§ **What the exercise asks**
Copy out the data exactly, leaving the pictures behind.

§ **Given data**
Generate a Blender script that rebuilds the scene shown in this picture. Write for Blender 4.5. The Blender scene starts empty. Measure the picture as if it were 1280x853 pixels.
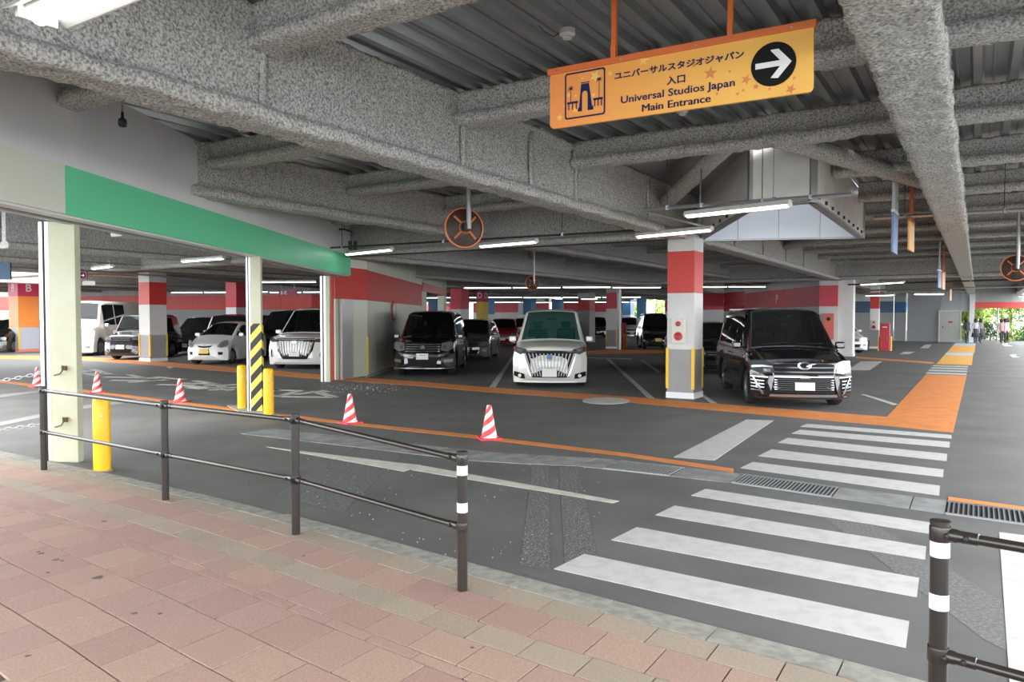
import bpy, bmesh, math, random
from mathutils import Vector, Matrix, noise
from mathutils.geometry import tessellate_polygon
random.seed(7)
SC = bpy.context.scene
COL = SC.collection
PI = math.pi
# ------------------------------------------------------------ camera, sky, exposure
F = 924.0
TH = math.atan(28.5 / F)
EYE = 1.6
cd = bpy.data.cameras.new('camera'); cam = bpy.data.objects.new('camera', cd); COL.objects.link(cam)
cd.sensor_width = 36; cd.lens = F / 1280 * 36; cd.clip_start = .05; cd.clip_end = 500
cam.location = (0, 0, EYE); cam.rotation_euler = (PI / 2 - TH, 0, 0)
SC.camera = cam
SC.view_settings.view_transform = 'Standard'; SC.view_settings.look = 'None'
SC.view_settings.gamma = 1; SC.view_settings.use_curve_mapping = False
SC.view_settings.exposure = 1.68
w = bpy.data.worlds.new('world'); SC.world = w; w.use_nodes = True
nt = w.node_tree; bg = nt.nodes['Background']
tcn = nt.nodes.new('ShaderNodeTexCoord'); nz = nt.nodes.new('ShaderNodeTexNoise'); nz.inputs['Scale'].default_value = 2.2
nz.inputs['Detail'].default_value = 5
cr = nt.nodes.new('ShaderNodeValToRGB')
cr.color_ramp.elements[0].position = .35; cr.color_ramp.elements[0].color = (.86, .93, 1, 1)
cr.color_ramp.elements[1].position = .65; cr.color_ramp.elements[1].color = (1, 1, 1, 1)
nt.links.new(tcn.outputs['Generated'], nz.inputs['Vector']); nt.links.new(nz.outputs['Fac'], cr.inputs['Fac'])
nt.links.new(cr.outputs['Color'], bg.inputs['Color']); bg.inputs['Strength'].default_value = 2.3
sd = bpy.data.lights.new('sun', 'SUN'); sd.energy = 1.6; sd.angle = .35; sd.color = (1, .97, .9)
sun = bpy.data.objects.new('sun', sd); COL.objects.link(sun); sun.rotation_euler = (math.radians(35), 0, math.radians(-32.2))
try:
    SC.cycles.max_bounces = 7; SC.cycles.diffuse_bounces = 4; SC.cycles.glossy_bounces = 3
    SC.cycles.transparent_max_bounces = 8; SC.cycles.caustics_reflective = False; SC.cycles.caustics_refractive = False
    SC.cycles.sample_clamp_indirect = 6
except Exception: pass

# ------------------------------------------------------------ geometry of the place
D = Vector((.533, .846, 0)); P = Vector((.846, -.533, 0))      # the grid of girders, columns and road paint
AD = math.atan2(-.533, .846)                                   # rotation that turns local x to P and local y to D
def ray(px, py):
    u = (px - 640) / F; v = (426.5 - py) / F
    return Vector((u, math.cos(TH) + v * math.sin(TH), -math.sin(TH) + v * math.cos(TH)))
def G(px, py, z=0.0):
    r = ray(px, py); t = (z - EYE) / r.z
    return Vector((r.x * t, r.y * t, z))
def AT(px, py, Y):
    r = ray(px, py); t = Y / r.y
    return Vector((r.x * t, Y, EYE + r.z * t))
def pr(x, y, z):
    z -= EYE; fw = y * math.cos(TH) - z * math.sin(TH); up = y * math.sin(TH) + z * math.cos(TH)
    return (640 + F * x / fw, 426.5 - F * up / fw) if fw > .05 else (-9999, -9999)
def SP(s, p, z=0.0):
    v = D * s + P * p; v.z = z; return v

# ------------------------------------------------------------ materials
MATS = {}
def mat(name, c, rough=.5, metal=0, var=0, vs=8, bump=0, bs=40, emit=0, coat=0, alpha=1, spec=None, c2=None, dist=.01, lo=.35, hi=.65, det=5):
    if name in MATS: return MATS[name]
    m = bpy.data.materials.new(name); m.use_nodes = True; n = m.node_tree; b = n.nodes['Principled BSDF']
    b.inputs['Base Color'].default_value = (*c, 1); b.inputs['Roughness'].default_value = rough; b.inputs['Metallic'].default_value = metal
    if spec is not None: b.inputs['Specular IOR Level'].default_value = spec
    if coat: b.inputs['Coat Weight'].default_value = coat; b.inputs['Coat Roughness'].default_value = .04
    if alpha < 1: b.inputs['Alpha'].default_value = alpha
    if emit: b.inputs['Emission Color'].default_value = (*c, 1); b.inputs['Emission Strength'].default_value = emit
    if var or c2 or bump:
        g = n.nodes.new('ShaderNodeNewGeometry')
    if var or c2:
        t = n.nodes.new('ShaderNodeTexNoise'); t.inputs['Scale'].default_value = vs; t.inputs['Detail'].default_value = det
        r = n.nodes.new('ShaderNodeValToRGB'); e = r.color_ramp.elements
        e[0].position = lo; e[1].position = hi
        c2 = c2 or tuple(min(1, x * (1 + var)) for x in c)
        c1 = tuple(x * (1 - var) for x in c) if var else c
        e[0].color = (*c1, 1); e[1].color = (*c2, 1)
        n.links.new(g.outputs['Position'], t.inputs['Vector']); n.links.new(t.outputs['Fac'], r.inputs['Fac']); n.links.new(r.outputs['Color'], b.inputs['Base Color'])
    if bump:
        t = n.nodes.new('ShaderNodeTexNoise'); t.inputs['Scale'].default_value = bs; t.inputs['Detail'].default_value = 4
        u = n.nodes.new('ShaderNodeBump'); u.inputs['Strength'].default_value = bump; u.inputs['Distance'].default_value = dist
        n.links.new(g.outputs['Position'], t.inputs['Vector']); n.links.new(t.outputs['Fac'], u.inputs['Height']); n.links.new(u.outputs['Normal'], b.inputs['Normal'])
    MATS[name] = m; return m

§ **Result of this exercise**
Generate a Blender script that rebuilds the scene shown in this picture. Write for Blender 4.5. The Blender scene starts empty. Measure the picture as if it were 1280x853 pixels.
import bpy, bmesh, math, random
from mathutils import Vector, Matrix, noise
from mathutils.geometry import tessellate_polygon
random.seed(7)
SC = bpy.context.scene
COL = SC.collection
PI = math.pi
# ------------------------------------------------------------ camera, sky, exposure
F = 924.0
TH = math.atan(28.5 / F)
EYE = 1.6
cd = bpy.data.cameras.new('camera'); cam = bpy.data.objects.new('camera', cd); COL.objects.link(cam)
cd.sensor_width = 36; cd.lens = F / 1280 * 36; cd.clip_start = .05; cd.clip_end = 500
cam.location = (0, 0, EYE); cam.rotation_euler = (PI / 2 - TH, 0, 0)
SC.camera = cam
SC.view_settings.view_transform = 'Standard'; SC.view_settings.look = 'None'
SC.view_settings.gamma = 1; SC.view_settings.use_curve_mapping = False
SC.view_settings.exposure = 1.68
w = bpy.data.worlds.new('world'); SC.world = w; w.use_nodes = True
nt = w.node_tree; bg = nt.nodes['Background']
tcn = nt.nodes.new('ShaderNodeTexCoord'); nz = nt.nodes.new('ShaderNodeTexNoise'); nz.inputs['Scale'].default_value = 2.2
nz.inputs['Detail'].default_value = 5
cr = nt.nodes.new('ShaderNodeValToRGB')
cr.color_ramp.elements[0].position = .35; cr.color_ramp.elements[0].color = (.86, .93, 1, 1)
cr.color_ramp.elements[1].position = .65; cr.color_ramp.elements[1].color = (1, 1, 1, 1)
nt.links.new(tcn.outputs['Generated'], nz.inputs['Vector']); nt.links.new(nz.outputs['Fac'], cr.inputs['Fac'])
nt.links.new(cr.outputs['Color'], bg.inputs['Color']); bg.inputs['Strength'].default_value = 2.3
sd = bpy.data.lights.new('sun', 'SUN'); sd.energy = 1.6; sd.angle = .35; sd.color = (1, .97, .9)
sun = bpy.data.objects.new('sun', sd); COL.objects.link(sun); sun.rotation_euler = (math.radians(35), 0, math.radians(-32.2))
try:
    SC.cycles.max_bounces = 7; SC.cycles.diffuse_bounces = 4; SC.cycles.glossy_bounces = 3
    SC.cycles.transparent_max_bounces = 8; SC.cycles.caustics_reflective = False; SC.cycles.caustics_refractive = False
    SC.cycles.sample_clamp_indirect = 6
except Exception: pass

# ------------------------------------------------------------ geometry of the place
D = Vector((.533, .846, 0)); P = Vector((.846, -.533, 0))      # the grid of girders, columns and road paint
AD = math.atan2(-.533, .846)                                   # rotation that turns local x to P and local y to D
def ray(px, py):
    u = (px - 640) / F; v = (426.5 - py) / F
    return Vector((u, math.cos(TH) + v * math.sin(TH), -math.sin(TH) + v * math.cos(TH)))
def G(px, py, z=0.0):
    r = ray(px, py); t = (z - EYE) / r.z
    return Vector((r.x * t, r.y * t, z))
def AT(px, py, Y):
    r = ray(px, py); t = Y / r.y
    return Vector((r.x * t, Y, EYE + r.z * t))
def pr(x, y, z):
    z -= EYE; fw = y * math.cos(TH) - z * math.sin(TH); up = y * math.sin(TH) + z * math.cos(TH)
    return (640 + F * x / fw, 426.5 - F * up / fw) if fw > .05 else (-9999, -9999)
def SP(s, p, z=0.0):
    v = D * s + P * p; v.z = z; return v

# ------------------------------------------------------------ materials
MATS = {}
def mat(name, c, rough=.5, metal=0, var=0, vs=8, bump=0, bs=40, emit=0, coat=0, alpha=1, spec=None, c2=None, dist=.01, lo=.35, hi=.65, det=5):
    if name in MATS: return MATS[name]
    m = bpy.data.materials.new(name); m.use_nodes = True; n = m.node_tree; b = n.nodes['Principled BSDF']
    b.inputs['Base Color'].default_value = (*c, 1); b.inputs['Roughness'].default_value = rough; b.inputs['Metallic'].default_value = metal
    if spec is not None: b.inputs['Specular IOR Level'].default_value = spec
    if coat: b.inputs['Coat Weight'].default_value = coat; b.inputs['Coat Roughness'].default_value = .04
    if alpha < 1: b.inputs['Alpha'].default_value = alpha
    if emit: b.inputs['Emission Color'].default_value = (*c, 1); b.inputs['Emission Strength'].default_value = emit
    if var or c2 or bump:
        g = n.nodes.new('ShaderNodeNewGeometry')
    if var or c2:
        t = n.nodes.new('ShaderNodeTexNoise'); t.inputs['Scale'].default_value = vs; t.inputs['Detail'].default_value = det
        r = n.nodes.new('ShaderNodeValToRGB'); e = r.color_ramp.elements
        e[0].position = lo; e[1].position = hi
        c2 = c2 or tuple(min(1, x * (1 + var)) for x in c)
        c1 = tuple(x * (1 - var) for x in c) if var else c
        e[0].color = (*c1, 1); e[1].color = (*c2, 1)
        n.links.new(g.outputs['Position'], t.inputs['Vector']); n.links.new(t.outputs['Fac'], r.inputs['Fac']); n.links.new(r.outputs['Color'], b.inputs['Base Color'])
    if bump:
        t = n.nodes.new('ShaderNodeTexNoise'); t.inputs['Scale'].default_value = bs; t.inputs['Detail'].default_value = 4
        u = n.nodes.new('ShaderNodeBump'); u.inputs['Strength'].default_value = bump; u.inputs['Distance'].default_value = dist
        n.links.new(g.outputs['Position'], t.inputs['Vector']); n.links.new(t.outputs['Fac'], u.inputs['Height']); n.links.new(u.outputs['Normal'], b.inputs['Normal'])
    MATS[name] = m; return m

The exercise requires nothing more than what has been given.